Nuclear reactors remain a technology whose risks and benefits, potential and real, are inequitably distributed in society, temporally and geographically. The fuel that powers reactors comes from mines that have poisoned Indigenous communities and Global South nations for decades. The connection between a nation’s nuclear energy capability and its possession of nuclear weapons, though once direct and now more attenuated, nevertheless persists. And finally there are the environmental footprints of the nuclear era: its wastes. Though often described by nuclear engineers as a technically solved problem, the disposition of nuclear waste remains unresolved in most countries (Finland and Sweden are exceptions), its fate an ongoing open question, particularly in the United States. However this question may eventually be answered, nuclear waste will perhaps be the most enduring vestige of the Anthropocene.

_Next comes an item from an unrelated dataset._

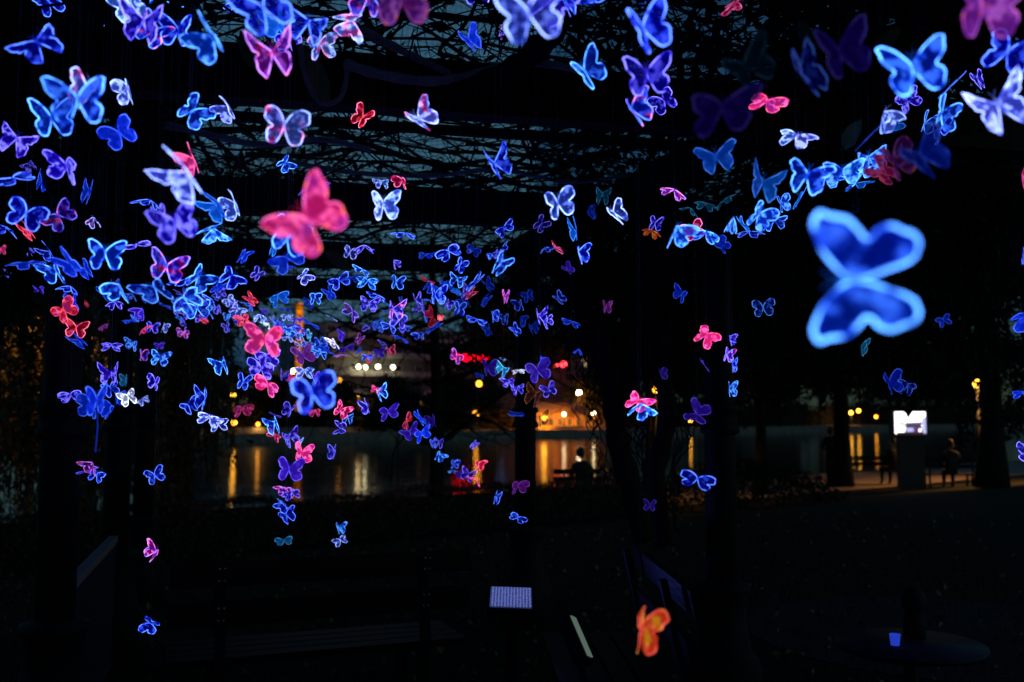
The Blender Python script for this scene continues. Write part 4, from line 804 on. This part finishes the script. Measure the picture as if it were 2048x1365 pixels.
DATA = '''
98 5 70 R b .8 20 g|75 84 105 R b .8 30 f|168 95 62 R v .45 -10 n|156 200 125 R c 1.1 -8 O|172 178 110 r l 1.1 -35 n|103 238 100 R c 1 12 l|33 278 82 M v .8 -35 g|259 180 80 M l .9 0 h|240 267 82 F b .9 25 g|384 222 84 R c 1.2 -50 L|460 216 76 M l .9 30 R|133 333 92 M v .9 -8 O|389 322 85 P p .9 25 R|378 348 130 M l 1.1 42 R|350 446 100 M v .9 10 O .085|318 438 72 M v .8 20 h .075|300 400 66 R b .8 12 f|440 410 82 F c .8 30 R|474 412 76 M l 1.0 25 R|425 458 74 M c 1.1 -75 L|58 328 40 M v .35 20 g
262 8 90 M l 1.3 20 o|287 42 100 R v 1 -20 O|226 50 56 R b .8 -40 e|305 64 85 r b 1 -30 O|357 62 86 R b 1.1 -6 O|426 78 112 M c .95 25 R|320 0 62 M c 1 0 g|363 3 46 R c 1 30 O
528 18 125 R b 1.1 28 O|558 55 90 F c 1.1 10 h|617 45 100 R b 1 -28 g|640 88 80 m l .8 -15 g|470 14 58 R b .9 -65 e|545 108 112 r u 1.0 10 O|577 85 62 M v 1 0 g|702 42 92 m l 1.1 -85 L|720 145 58 M v 1.1 -85 L|735 -4 96 r v 1 0 o|803 0 135 P u .22 8 O|568 253 106 r l 1.0 -8 l|723 237 62 r r .8 -35 n|838 238 92 m l 1.2 55 l|570 326 46 R c 1.1 -60 L|938 80 78 F b .7 28 n|990 328 80 R b .9 35 l|955 -12 70 R v 1 0 O
1058 28 150 R l 1.15 18 O|1100 4 112 R v 1 -28 O|1005 62 50 r v .6 -22 e|1130 2 84 R b 1 28 n|1190 2 92 M b .9 165 g|1287 60 130 R b 1.1 22 l|1170 144 96 R c 1 32 l|1293 150 108 R v 1 10 O|1264 220 98 r b 1.0 36 O|1328 202 66 R v .8 40 k|1290 -2 42 F b .6 0 O|1470 6 82 m p .3 -62 e|1443 216 150 F v .04 0 g|1490 132 135 F t .02 40 O|1533 203 84 P p .9 -31 f|1592 272 82 M l 1.1 -20 f|1600 148 132 R b .08 30 n|1680 108 140 F v .05 20 h|1826 138 146 R c 1.25 8 o|1966 14 170 P u .55 8 O|2015 104 112 R b .95 -12 g|1955 158 62 R v .8 30 h|1996 212 132 M l 1.2 34 o|1768 226 95 M l 1.0 0 a|1815 202 60 M v .7 38 O|1882 230 88 R c .95 -20 l|1902 172 78 R b .4 -38 e|1758 235 38 m v .5 -45 e|1784 260 58 F c .35 180 g|1738 272 88 F b .28 -50 e|1676 290 34 R b .45 -40 e|1788 325 108 P u .06 20 l|1842 312 135 F b .14 35 h|1432 314 92 F c .42 5 O|1525 366 92 F c .40 -5 o|1614 350 100 R c 1.3 -5 O|1685 343 84 M c 1.2 14 f|1712 330 80 M c 1.2 22 f|1738 316 82 M c 1.1 28 g|1725 345 74 R c 1.1 10 f|1600 398 60 F c .9 -30 e|1768 346 84 P p .12 55 h
1115 408 86 R l 1.2 8 l|1228 426 76 R l 1.1 36 n|1348 380 66 m u 1.2 -5 f|1153 466 58 F c .75 4 h|1157 505 62 R b 1.1 5 h|1112 500 44 r p .45 40 O|1090 496 32 R b .55 -30 g|1136 540 36 F v .35 50 n|1350 458 92 M c 1.15 -12 a|1304 462 46 O o .45 -10 g|1387 460 56 r p .8 30 k|1412 465 70 M c 1.1 -15 a|1466 436 80 M c 1.05 0 a|1516 430 82 M c .95 -28 l|1498 464 60 R b .45 -5 f|1441 492 48 F b .35 48 n|1310 448 42 R v .55 -8 g|1364 588 44 F b .4 -25 g|1526 616 52 R c .28 10 O|1078 632 44 R v .9 15 l|1090 641 42 R v .9 35 O|1041 608 36 R b .3 8 h|1118 598 38 R b .32 42 n|1143 644 42 F b .45 -2 g|1212 614 36 P u .2 0 n|1413 670 64 P p 1.15 -38 O|1459 676 40 M v 1 12 h|1455 708 42 m v 1 -10 n|1464 728 40 M b .9 14 n|1455 745 32 P p .7 -14 n|1459 778 44 M c .8 0 n|1011 594 42 P u .7 0 h|1380 416 52 F t .28 15 f|1412 408 50 F t .28 8 f|1446 402 54 F t .22 18 f|1205 388 52 F t .2 -10 g|1176 428 42 F b .15 30 h|1081 450 46 R v .25 -40 n
1713 560 300 R c 1.25 90 H 0.12|2044 358 62 P p .4 10 h|2044 516 52 R b .5 -15 n|2044 634 72 F b .8 -60 l|1887 640 36 F b .35 30 O|616 438 168 P p 1.0 44 O|575 478 96 R c 1.0 -22 O|574 516 82 F b .7 12 f|549 497 48 F c .9 -35 e|576 535 34 F b .9 -55 e|622 370 80 F v .4 -40 e
28 356 90 R b .75 28 f|83 362 50 F b .7 -15 e|178 383 64 F b .5 -20 n|52 428 88 R b .9 -30 l|116 430 78 r v .45 22 g|12 455 64 R b .65 -10 g|58 463 58 P r .75 42 n|187 436 52 r l .8 -8 a|100 505 48 R b .45 38 O|135 491 42 F b .6 -12 l|3 500 28 P p .6 0 O|57 526 78 F b .6 4 s|112 542 72 R c 1.0 10 g|142 530 82 F b .9 40 n|171 540 62 F b .75 38 n|210 507 88 R c 1.2 -2 l|272 490 70 R v .9 -12 f|333 534 84 r v 1.0 -4 O|241 573 84 R c .95 -4 a|141 573 52 R b .85 14 f|108 590 30 R c .3 10 h|80 577 28 F v .8 -15 g|214 592 52 F b .4 42 e|230 605 44 R v .8 -20 g|128 622 62 P r .75 28 O|152 656 52 r r .8 -10 l|144 608 52 F b .9 8 e|158 682 52 F b .6 42 n|173 608 18 P r .7 40 n|286 620 54 F v .75 5 a|260 642 30 F b .9 2 s|205 653 24 P u .5 -10 g|290 656 34 P p .8 24 f|304 655 32 R v .9 -25 l|328 652 32 R l .7 -22 h|366 667 30 m u .8 -12 g|223 690 46 M v .9 -42 g|266 688 36 M c .9 -5 O|318 690 24 F v .7 -10 g
310 576 90 R c .6 22 f|396 555 72 R c 1.0 -48 L|371 560 66 R b .7 9 s|463 552 66 R b .9 -40 l|488 510 54 F b .7 -35 e|440 574 54 F b .8 -42 e|368 596 90 R c 1.1 32 g|394 616 60 R c 1.0 4 g|330 612 32 F b .7 -25 s|350 620 30 R v .8 10 g|367 628 30 R v .9 -10 f|383 622 30 R b .9 20 g|400 633 30 R v .9 10 f|420 627 32 R b .9 -14 f|436 617 30 R v .8 12 g|412 604 30 M v .8 0 g|441 586 28 M v .8 10 g|457 601 30 M l 1.1 34 f|426 602 42 R b .9 -25 f|408 641 26 P r .9 42 n|474 618 38 M l .9 -48 l|464 606 26 M v .8 -30 h|455 632 26 R c 1.0 0 h|454 656 28 R v .8 20 n|487 637 40 P r .9 12 g|502 600 42 P r .7 40 n|503 609 36 M b .9 -20 f|520 630 44 M l 1.0 -35 g|532 621 24 F v .7 -12 g|555 592 56 F c .75 0 g|630 591 44 R c .95 -4 a|621 606 34 F b .45 -30 g
530 680 92 P p .9 0 o|534 712 62 M v .95 4 O|523 737 64 M v .8 -20 g|536 770 64 P p 1.1 -32 O|606 712 56 F u .35 22 O|609 742 46 M l .75 -8 O|624 786 108 R b 1.15 8 l 0.085|630 757 46 F v .9 -3 e|567 750 30 M v .5 0 O|583 757 24 P p .7 -30 h|629 822 34 P p .5 0 O|484 818 50 P p .22 -14 O|486 765 46 R b .85 -10 h|445 727 54 R c 1.0 12 g|377 811 48 R b .8 24 l|412 797 58 R b .85 -20 h|420 834 60 M l 1.1 -40 g|437 848 44 R l .8 -10 O|311 765 44 R v 1.0 -20 k|309 951 46 R b .8 20 l|141 790 52 M v .7 -20 g|185 812 70 F b .42 -4 h|193 800 84 F b .95 0 e|222 748 56 M v .8 0 O|221 776 46 R b .6 20 O|254 762 34 F t .8 -10 h|231 796 42 F b .7 10 O|226 818 60 F b .6 -25 h|256 793 48 M w 1.0 8 g|285 799 32 M l .9 6 f|186 927 56 r u .45 5 O|177 940 46 F v .8 30 s|194 948 42 R b .8 -20 O|282 711 34 r v .7 0 h|319 715 46 M c .8 -22 l|311 1103 56 m u 1.05 -30 k|302 1247 50 R b .75 62 O|678 1056 36 M c .9 8 h|680 1080 34 R l 1.0 20 O|568 1082 38 F t .8 -10 g|572 1030 48 R b .6 20 l|578 940 66 F v .75 -6 O|573 978 50 m u .8 -5 O|583 985 44 M v .7 10 O|570 1008 42 R b .7 38 h|603 907 54 P p 1.05 -14 O|595 885 32 M l 1.0 -20 h|578 872 54 M v .5 20 O|549 870 36 r p .7 -25 O|549 846 54 R c 1.1 12 O|551 831 28 F v .7 -20 s|580 822 40 R v .8 -36 O|683 820 44 m p .8 -30 O|696 834 34 R c .9 -8 g|736 814 42 R v .8 10 h|726 816 30 F b .45 0 h|776 824 50 F v .5 -12 O|757 784 46 R c 1.1 22 h|753 778 26 P p 1.1 -30 g|683 858 36 R v .9 85 h|670 908 40 R v .8 -12 h
813 843 40 P r .5 24 g|820 864 46 F v .4 30 O|843 868 46 F b 1.1 -6 g|841 838 48 F b .7 24 e|865 885 32 R b .8 0 n|877 884 32 R v .6 -8 h|879 910 34 M c 1.0 -28 l|908 926 30 M b .7 0 h|905 941 22 M c .7 0 g|921 946 28 F v .3 0 O|937 950 36 R v .6 -25 O|953 959 38 P p 1.1 -14 f|956 927 38 P r 1.0 -12 l|950 887 28 R v .9 -48 n|994 992 40 R b .8 -14 n|868 842 38 F v .25 10 h|1036 1035 40 R b .8 -30 g|1036 970 50 F u .2 0 O|1034 832 44 F b .3 80 O|1017 763 36 M v 1.1 20 g|1034 776 36 M v .9 12 O|1037 741 30 M w 1.0 0 f|1007 737 42 F t 1.8 -35 g|975 738 48 F v .2 0 O|961 750 24 F b .3 0 g|1075 742 64 F v .5 12 O|1081 714 42 F b .9 -10 a|1098 780 38 R v .8 30 O|1072 788 62 G a .5 -20 O|1080 838 44 G a .5 10 O|1149 820 58 G a .5 35 O|1158 699 32 F b .9 0 a|913 714 36 m u 1.0 -32 g
764 363 40 M l .8 -6 g|804 360 48 r p .7 0 a|766 409 84 M l 1.25 -6 O|677 405 26 R v .6 0 g|614 426 22 R v .7 0 g|810 467 54 R b .8 4 f|700 505 38 R l 1.0 -20 l|729 491 54 R v .9 -8 a|788 522 42 R v .8 10 a|725 540 42 R c .9 -20 g|735 562 52 M c .95 -16 g|678 560 50 R b .7 20 g|703 556 32 F b .5 0 O|792 565 40 R c 1.0 -14 l|607 552 42 R l .9 -50 L|515 549 38 R v .8 -48 n|660 588 42 F b .6 40 n|755 591 44 R b .8 -22 g|738 608 44 M v .8 -6 O|787 618 56 m v .9 -4 l|776 611 20 F c .7 -40 s|798 638 50 R v .95 -12 g|705 624 48 r v .6 -24 g|665 636 28 R l .6 5 f|730 653 26 R v .6 -40 h|781 651 42 R b .7 -14 g|753 646 16 F c .7 10 g|870 590 56 M b .95 10 O|860 571 40 F b .6 -48 g|855 562 34 F r .5 -24 s|897 502 60 R b .9 34 f|852 510 36 F b .6 -30 g|948 500 36 F b .32 -28 g|920 531 44 R b .85 -35 n|915 558 42 R c .8 -14 g|1008 456 48 R b .7 24 f|1004 499 38 R b .6 30 f|1002 526 76 R c .8 -40 n|951 565 66 R b .6 -46 e|943 585 42 r r .3 -60 n|907 576 26 F b .6 -20 g|918 618 42 R b .55 -10 n|954 640 46 M b .8 -4 g|985 632 36 R b .7 4 h|1010 636 38 R b .3 12 h|1029 661 36 R b .75 42 n|865 635 50 F r .18 -55 f|868 656 54 F b .35 -50 e|838 668 32 R b .7 22 f|803 676 42 F b .6 -28 s|770 688 30 R v .5 -10 g|779 702 28 r p .4 20 O|756 706 32 F v .4 -10 g|743 716 26 P r .8 30 h|734 713 28 M b .9 -12 f|718 702 26 F b .6 -30 e|718 681 32 r u .5 -25 h|690 670 36 F v .7 -22 h|668 685 40 M w 1.3 28 g|692 696 38 F v .35 14 f|682 710 30 m u .9 -8 f|979 660 32 F b .3 20 h|925 600 36 F b .25 30 h|965 600 36 F b .3 -30 h|975 572 40 F b .22 40 h|1055 590 38 F b .2 20 h|1040 640 40 F b .2 0 h|1062 655 40 F b .2 20 O
560 650 34 M b .9 -30 f|573 660 36 M c 1.1 -35 g|588 652 34 F v .7 -25 f|576 674 32 M l .9 -20 g|592 668 34 R c .9 -35 g|602 658 34 R v .8 -20 g|606 676 36 M l .9 -35 f|600 690 34 m l .8 -20 f|616 686 34 R c .9 -32 f|620 672 30 M t 1.5 -20 g|628 698 36 M c 1.0 -30 f|641 706 38 R c 1.0 0 f|650 696 36 F b .8 20 g|658 704 36 F b .7 10 f|640 690 32 R b .7 -20 g|538 648 32 M w 1.0 -25 f|545 640 28 F l .9 30 e|573 632 28 M l .9 -6 f|593 637 30 R v .9 -10 g|622 648 46 F b .6 -35 s|570 620 28 F b .5 0 s|606 640 28 F v .5 -15 g
1282 810 76 R c 1.15 -34 g|1276 802 62 P p 1.2 -34 g|1396 830 64 F v .22 70 O|1395 958 78 R b .5 -6 g|1321 750 36 F v .2 10 O|1408 729 44 F v .3 30 e|1300 1012 32 F v .18 0 O|1283 1256 130 O o .85 -6 N|1484 448 60 F c .9 28 e|1562 408 52 M c .8 20 n|1548 440 60 R c .8 30 f|1652 356 72 M c .9 8 f|1712 368 60 F c .6 14 s|1880 262 66 R b .6 30 f|1848 250 60 R c .6 -30 n|1779 766 66 F b .28 14 n|1816 770 54 R b .14 -14 h|1722 694 46 F t .45 0 h|2046 785 48 F b .7 18 f|2046 908 54 R v 1.0 78 O
'''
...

Within this complex legacy, public trust in nuclear technologies and the institutions that govern them has been a scarce commodity. Independent of the particular shade of one’s politics, the vast majority of us, when engaging with questions surrounding nuclear energy, label ourselves and others as either “pro-nuclear” or “anti-nuclear.” The values that lie behind different stances on this complex technology—however nuanced—too often remain unexamined and are instead characterized as crude binaries. This for-or-against dichotomy has served to engender mistrust, deepen fears, pit different environmentalist agendas against each other, and contribute to unproductive conversations about how, whether, and what to do with nuclear energy. Tropes past and present on both sides have contributed to the entrenchment of this polarization. From catastrophizing the effects of radiation with cartoons of three-eyed fish, to casual dismissal of the severity of the six nuclear reactor meltdowns humankind has witnessed so far, anti- and pro-nuclear narratives are relentlessly mobilized by those on one side of the divide to demonize those on the other.

Against the backdrop of a nascent but rapidly developing industrial sector and an intensely and increasingly polarized discourse, the discipline of nuclear engineering emerged and grew—at first in the government laboratories of a small number of nuclear nations, and then as offshoots of various university engineering departments—as a distinct field of research and practice.